Timing and nature of discussions with CABE

  CABE's staff are happy to advise planning authorities whether they wish to be consulted about a particular proposal.

  In line with the recommendations in the report mentioned in paragraph 1 of this letter, authorities should set clear deadlines for comment by CABE, as for other consultees, having regard to the Government's Best Value target for handling planning applications and to the circumstances of the case.

  As well as offering formal advice on planning applications, CABE is prepared to become involved in some schemes more closely, offering advice at all stages including the preparation of the brief and during the design process itself.

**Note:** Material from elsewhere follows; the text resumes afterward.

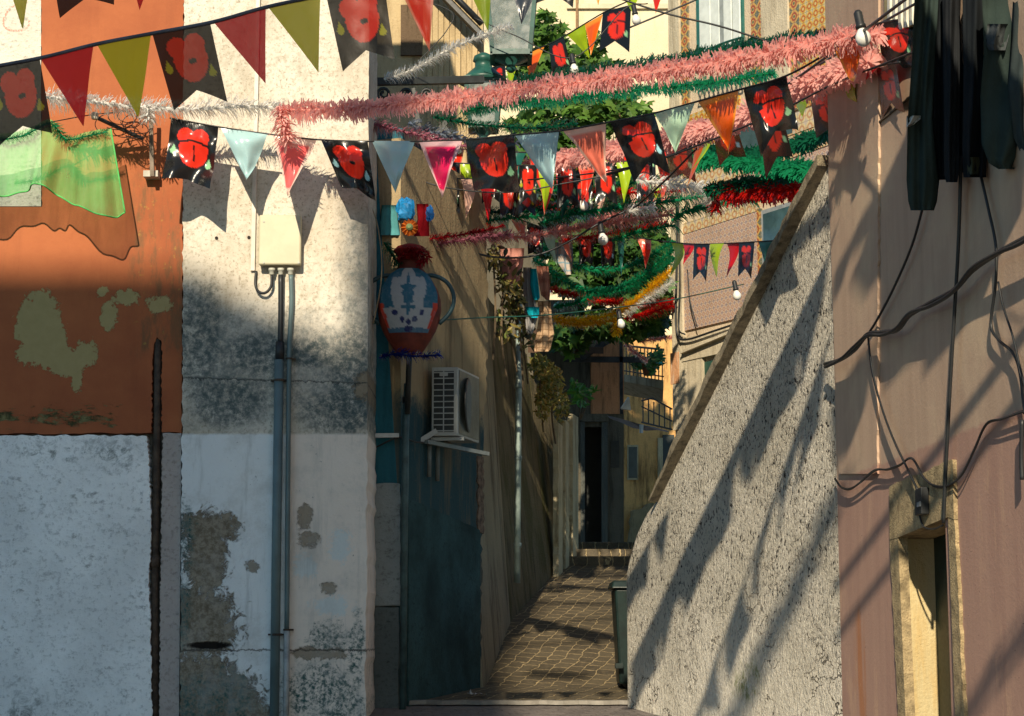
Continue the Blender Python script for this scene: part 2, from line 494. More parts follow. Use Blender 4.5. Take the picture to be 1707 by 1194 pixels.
# orange coat, with the notch where the pipe chase is broken out
op = jag([(303, 722), (270, 721)], 1.5, 9, 2, False) + jag([(270, 721), (269, 640), (270, 572), (262, 562), (256, 575), (253, 650), (253, 721)], 1.7, 3.5, 3, False) + jag([(253, 721), (100, 723), (-120, 723)], 1.5, 11, 4, False) + [(-120, 345)] + jag([(70, 345), (69, 180), (69, -160)], .9, 7, 15, False) + jag([(306, -160), (306, 200), (305, 300), (303, 722)], 1.5, 6, 5, False)
obj('orange_render', MB().prism(fpoly(op, 13.5), (0, .09, 0)), M_OR, ch)
obj('white_render', MB().prism(fpoly([(-120, -160), (68.4, -160), (68.4, 344), (-120, 344)], 13.503), (0, .08, 0)), m_whitebase('upper_white_render', (.66, .63, .55)), ch)
wl = jag([(-120, 726), (238, 726)], 2.0, 9, 6, False) + jag([(244, 727), (249, 790), (252, 900), (248, 960), (251, 1060), (253, 1194), (251, 1330)], 1.8, 3.5, 7, False) + [(-120, 1330)]
obj('white_base', MB().prism(fpoly(wl, 13.488), (0, .1, 0)), M_WB, ch)
sl = jag([(271, 722), (302, 722)], 1, 8, 8, False) + [(300, 1000), (297, 1330)] + jag([(265, 1330), (267, 1000), (269, 880), (271, 722)], 1.6, 3.5, 9, False)
obj('pinkish_strip', MB().prism(fpoly(sl, 13.494), (0, .1, 0)), m_whitebase('pinkish_roughcast', (.46, .4, .37)), ch)
pp = [(307.5, -160)] + jag([(616, -160), (614, 300), (612.5, 640)], .6, 10, 16, False) + jag([(612.5, 640), (611, 900), (608, 1330)], 2.0, 12, 11, False) + [(298, 1330)] + jag([(298, 1330), (300, 1180), (302, 900), (304, 640), (305, 300), (307, -100)], 1.6, 6, 12, False)
obj('corner_pilaster', MB().prism(fpoly(pp, 13.47), (0, .86, 0)), M_PL, ch)
# anchor holes beside the box
M_HOLE = paint('hole_dark', (.03, .025, .02), .9)
for a, c in ((361, 397), (415, 396)):
    q = P(a, c, 13.468)
    obj('anchor_hole', MB().lathe(q, [(.012, 0), (.012, .004), (.007, .006), (.007, .002)], 10, axis=(0, -1, 0)), M_HOLE, ch)

# rusty pipe in the chase
M_RUST = paint('rusty_pipe', (.075, .05, .035), .8, .3, 12, dirt=(.09, .05, .02), bump=.004)
dp = thing('drain_pipe', P(259, 1250, 13.52), 'dark rusty drainpipe sunk in a broken chase of the white and orange wall', 'pipe')
obj('pipe', MB().tube([P(259, 1330, 13.525), P(258, 1000, 13.525), P(262, 720, 13.525), P(263, 566, 13.53)], .026, 12), M_RUST, dp, True)
obj('joint', MB().tube([P(258.6, 946, 13.525), P(258.7, 928, 13.525)], .035, 12), M_RUST, dp, True)

# ------------------------------------------------ grey box, its conduits and cables
M_BOX = paint('box_beige', (.50, .46, .32), .45, .04, 6)
bx = thing('junction_box', P(469, 451, 13.4), 'beige plastic junction box on the white plaster above two grey-green conduits', 'electrical box')
c0 = P(434, 445, 13.47); c1 = P(504, 364, 13.47)
obj('body', MB().box((c0.x, 13.40, c0.z), (c1.x, 13.467, c1.z)), paint('box_rim', (.4, .37, .26), .5, .04), bx, bevel=.008)
obj('lid', MB().box((c0.x - .004, 13.372, c0.z - .004), (c1.x + .004, 13.399, c1.z + .004)), M_BOX, bx, bevel=.012)
M_GLAND = paint('gland_plastic', (.42, .42, .36), .5, .05)
for a, c in ((440, 370), (498, 370), (440, 438), (498, 438)):
    obj('screw', MB().lathe(P(a, c, 13.374), [(.008, 0), (.008, .004), (.005, .005)], 10, axis=(0, -1, 0)), M_GLAND, bx)
M_COND = paint('conduit_teal', (.10, .15, .16), .4, .08, 5)
M_BLACK = paint('black_rubber', (.018, .02, .022), .45, .1)
for a in (453, 468, 484):
    obj('cable_gland', MB().lathe(P(a, 459, 13.42), [(.013, 0), (.019, .008), (.019, .03), (.024, .032), (.024, .05)], 12), M_GLAND, bx, True)
obj('cable', MB().tube(catmull([P(453, 459, 13.42), P(452, 477, 13.42), P(443, 488, 13.42), P(432, 487, 13.43), P(426, 475, 13.45), P(427, 452, 13.455)], 6), .010, 8), M_BLACK, bx, True)
t = thing('conduit_pipe', P(457, 1250, 13.42), 'thicker of the two teal conduits below the beige box', 'pipe')
obj('cable', MB().tube(catmull([P(468, 459, 13.42), P(468, 520, 13.43), P(467, 575, 13.43)], 5), .019, 10), M_BLACK, t, True)
obj('sleeve', MB().tube([P(467, 570, 13.43), P(466, 602, 13.43)], .031, 12), M_BLACK, t, True)
obj('tube', MB().tube([P(465.5, 600, 13.43), P(461, 900, 13.43), P(455.5, 1330, 13.43)], .033, 14), M_COND, t, True)
for c in (634, 1058):
    q = P(466 - (c - 600) * .0115, c, 13.43)
    obj('clamp', MB().lathe(q, [(.037, -.008), (.038, 0), (.037, .008)], 14).box((q.x - .06, 13.44, q.z - .006), (q.x + .05, 13.468, q.z + .006)), M_RUST, t)
t = thing('conduit_pipe', P(476, 1250, 13.42), 'thinner of the two teal conduits below the beige box', 'pipe')
obj('tube', MB().tube(catmull([P(485, 459, 13.42), P(486, 500, 13.43), P(484, 545, 13.435), P(482, 600, 13.435), P(480, 800, 13.435), P(478, 1056, 13.435)], 6), .017, 12), M_COND, t, True)
obj('grey_tube', MB().tube([P(478.2, 1050, 13.435), P(475, 1330, 13.435)], .021, 12), paint('grey_tube', (.3, .31, .3), .5, .2), t, True)
for c in (598, 1050):
    q = P(482 - (c - 600) * .009, c, 13.435)
    obj('clamp', MB().lathe(q, [(.023, -.006), (.024, 0), (.023, .006)], 12).box((q.x - .02, 13.44, q.z - .006), (q.x + .045, 13.468, q.z + .006)), M_RUST, t)
t = tag(obj('cable_trunking', MB().box((P(427, 0, 13.46).x, 13.445, P(428, 452, 13.46).z), (P(434, 0, 13.46).x, 13.469, 9)), paint('trunking_white', (.62, .56, .48), .5, .08), bevel=.003), 'narrow white cable trunking running up the plaster beside the beige box', 'trunking')

# faint red chalk ring on the white render, top left
g = MB(); rows = []
for k in range(40):
    a = k / 40 * 2 * math.pi * .92; r = 21 + 2 * math.sin(a * 3)
    c_, s_ = math.cos(a), math.sin(a); q0_ = P(27 + (r - 1.6) * c_, 32 + (r - 1.6) * s_, 13.499); q1_ = P(27 + (r + 1.6) * c_, 32 + (r + 1.6) * s_, 13.499)
    rows.append([q0_, q1_])
g.grid(rows)
b_ = B('chalk_red'); n_ = b_.noise(60, 4, .7)
obj('chalk_ring', g, b_.done((.75, .3, .22), .9, alpha=b_.ss(n_, .42, .62) * .8), ch)

# ------------------------------------------------ alley, left side
def wp(pl, pts, off=0.0): return [pl.at(a, c, off) for a, c in pts]
def slab(pl, pts, off, th): return MB().prism(wp(pl, pts, off), -pl.n * th)

def m_streak(name, base, dark, green=None, tealz=None, s=1.0, tan=None, roughamp=1.0):
    """old plaster with rain streaks; green = moss colour at the foot; tealz = (height, colour) of a lower coat"""
    b = B(name); x, y, z = b.pos()
    n1 = b.noise(1.4 * s, 5, .6); st = b.noise(6 * s, 6, .7, vec=b.vec(x * 1.0, y * 1.0, z * .12)); n3 = b.noise(40, 5, .7); n4 = b.noise(9, 6, .75)
    col = b.mix(b.ss(n1, .3, .7), tuple(c * .8 for c in base), base)
    if tan: col = b.mix(b.ss(n4, .45, .7) * .6, col, tan)
    if tealz:
        m = 1.0 - b.ss(z + (n4 - .5) * .5, tealz[0] - .12, tealz[0] + .12)
        col = b.mix(m, col, b.mix(n4, tuple(c * .75 for c in tealz[1]), tealz[1]))
    col = b.mix(b.ss(st, .47, .68) * .85, col, dark)
    col = b.mix(b.ss(n3, .56, .72) * .4, col, dark)
    if green:
        gm = b.ss(b.noise(3.2, 5, .7, vec=b.vec(x, y, z * .35)), .45, .62)
        col = b.mix(gm * .8, col, green)
    return b.done(col, .93, bump=n3 * .5 + st * .8 + n4 * .4, bd=.02 * roughamp, bs=.9, spec=.12)
M_WALLA = m_streak('alley_plaster', (.38, .29, .17), (.17, .13, .08), tealz=(3.4, (.035, .082, .095)), s=.8)
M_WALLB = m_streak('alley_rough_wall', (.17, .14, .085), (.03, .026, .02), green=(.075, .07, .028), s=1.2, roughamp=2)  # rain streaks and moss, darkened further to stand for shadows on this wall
M_TEAL = m_streak('teal_paint', (.03, .15, .20), (.02, .09, .12), s=.8)
M_QUOIN = m_whitebase('quoin_stone', (.26, .29, .29))
M_TANW = m_streak('tan_weathered', (.55, .42, .24), (.2, .14, .07), s=1.0)

ah = thing('alley_house', (A0.x, 14.5, 1.1), 'house along the left of the alley with teal corner, tan plaster and teal foot', 'house')
teal = Plane((-3, 14.35), (0, 14.35))
obj('teal_wall', MB().prism(wp(teal, [(560, 806), (560, 200), (671, 214), (669, 806)]), (0, .3, 0)), M_TEAL, ah)
obj('corner_stone', MB().prism(wp(teal, jag([(560, 806), (667, 806), (667, 1010), (560, 1010)], 1.2, 12, 3), .02), (0, .3, 0)), M_QUOIN, ah, bevel=.01)
obj('corner_stone', MB().prism(wp(teal, jag([(560, 1012), (665, 1012), (664, 1240), (560, 1240)], 1.2, 12, 4), .012), (0, .3, 0)), m_whitebase('dark_corner_stone', (.12, .14, .14)), ah, bevel=.01)
obj('side_wall', slab(WA, [(668, 1230), (668, 230), (812, 318)] + jag([(812, 318), (812, 640), (803, 760), (802, 1190)], 2.5, 9, 5, False), 0, .5), M_WALLA, ah)
obj('foot_render', slab(WA, jag([(681, 1230), (681, 832)], .5, 30, 6, False) + jag([(690, 835), (800, 884), (802, 1190)], 1.5, 9, 7, False), .018, .02), m_whitebase('teal_foot_render', (.045, .10, .105), .4), ah)
obj('exposed_brick', slab(WA, jag([(797, 760), (806, 762), (807, 890), (798, 886)], 2, 8, 8), .012, .02), paint('old_brick', (.2, .13, .09), .9, .3, 20, bump=.01), ah)

aw = thing('alley_wall', (A1.x, 16.3, 1.2), 'old streaked and mossy wall along the left of the alley below the laundry', 'wall')
def twall(pl, pts, nm, m):
    bt = (.08, .12)[pl is not WB]; q = [p - pl.n * (bt * max(0, p.z - floorz(p.y))) for p in wp(pl, pts)]
    return obj(nm, MB().prism(q, -pl.n * .6), m, aw)
twall(WB, [(806, 1160)] + jag([(809, 640), (812, 380), (857, 440)], 2, 9, 9, False) + [(857, 1130)], 'near_length', m_streak('grey_concrete_wall', (.34, .29, .20), (.08, .065, .045), s=1.1, roughamp=2))
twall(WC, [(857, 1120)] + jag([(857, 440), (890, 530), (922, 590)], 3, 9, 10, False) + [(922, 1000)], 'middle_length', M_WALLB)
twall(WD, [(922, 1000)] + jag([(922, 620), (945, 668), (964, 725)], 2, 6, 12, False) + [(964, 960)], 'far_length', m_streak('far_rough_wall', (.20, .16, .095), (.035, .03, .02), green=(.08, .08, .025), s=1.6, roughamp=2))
M_POST = m_streak('door_post_stone', (.5, .43, .28), (.2, .16, .09), s=2)
for a, w, c0, c1 in ((931, 7, 705, 985), (943, 6, 700, 965), (955, 9, 690, 945)):
    obj('door_post', slab(WD, jag([(a, c1), (a, c0), (a + w, c0 + 6), (a + w, c1 - 10)], .5, 12, a), .05, .06), M_POST, aw)

# upper storey set back over the alley house
uh = thing('boarded_house', (-1.2, 17.6, 1.5), 'weathered tan upper house with a dark sloping eave above the alley', 'house')
UP = Plane((-3, 17.6), (0, 17.6))
obj('wall', slab(UP, [(560, 420), (560, -60), (806, -60), (806, 420)], 0, .4), M_TANW, uh)
obj('hatch', slab(UP, [(668, 92), (668, 8), (704, 8), (704, 92)], .03, .04), m_streak('dark_boards', (.16, .11, .07), (.05, .035, .02), s=3), uh)
for k in range(10):
    a = 712 + k * 9.4
    obj('board', slab(UP, [(a, 300), (a + .5, -60), (a + 8.7, -60), (a + 8.4, 300)], .02 + .006 * (k % 3), .03), M_TANW, uh)
obj('eave', MB().bar(UP.at(700, -46, .2), UP.at(806, 62, .2), .12, .05), M_BLACK, uh)
obj('gutter', MB().tube([UP.at(725, -40, .3), UP.at(803, 40, .3)], .03, 8), M_BLACK, uh, True)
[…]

CABE wants to contribute to the quality of urban areas in the widest sense and is prepared not only to advise on landmark buildings but, for example, housing developments, retail facilities or townscapes. It therefore welcomes approaches from local authorities and others at the earliest possible stage, when it will consider and advise whether it wants to become involved in a project in this informal way, and whether it wants to review the design of a project formally at a later stage.

  If CABE does not want to become involved in a project on which it has been consulted it will say so in writing. In such cases, there is no need for CABE to be consulted formally again as part of the planning process. In all other cases it should be notified when a planning application is submitted. However, whatever CABE's previous position on relevant applications, authorities should consider notifying CABE if those applications are called-in by or the subject of an appeal to the Secretary of State in case CABE wants to draw attention to particular issues that might be considered during the inquiry.

  When CABE intends to consider a project in its Design Review Committee, the developer and designer will be invited to explain the project. A member of staff, committee member or both will usually make a site visit. The scheme will then be presented to the Committee on the basis of drawings, models, photographs or other presentation materials, by the architect if there is a formal presentation and otherwise by a member of CABE's staff. The local planning authority's views are always sought at this stage. It is usual to invite them to attend full presentations.

  The views and advice of the Committee are made known by letter to the interested parties. Except where a scheme has been seen at an early stage on a confidential basis, the views will also be made available publicly, via the CABE website and in other ways.